Sometimes when we are told how to think, how to behave, and perhaps more importantly when we are told what our religious beliefs should be or what they are, it is best to say Fantastic! One reason I think this is important is because we sometimes need to say what the other person needs to hear, but we also need not to lie to ourselves. Using fantastic we can do both.

Note that something may be exactly what another person needs, however I can feel that it is not for me. That is the power of this tool. I may need to express what it really means to me. The problem is that now that I have told you the joke, I will have to be more careful when I say fantastic to any of you.

I have had a problem with the biblical commandment not to lie. Always telling people the truth sometimes does not work. What I have found is not to lie to myself.
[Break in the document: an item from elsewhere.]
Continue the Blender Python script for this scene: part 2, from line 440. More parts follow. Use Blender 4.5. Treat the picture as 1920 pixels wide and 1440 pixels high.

I am going to end with a call for Jihad (Gee-hod). When we hear the word Jihad, we think of this as a call for Muslims to protect their faith by war. However, the prophet Mohammed said that this was the Lesser Jihad. The Greater Jihad is the battle between our humanity and our divinity: that battle within us. The battle to bring forth the Christ, from the rock inside.

So I return to what I heard. That is: “To follow my path, it is only necessary to face in the right direction, hold the intention, and take the next step.” However, that next step can involve work, going through fear, and going against my Ego (which according to Freud is the inner representative of the external world.)

I challenge you to follow your own spiritual path, to work through resistance, and that you need to be the revolutionary that changes your life. Not to just think outside of the box, but to live outside of the box. Sometimes we are called to “Steal this Rock.”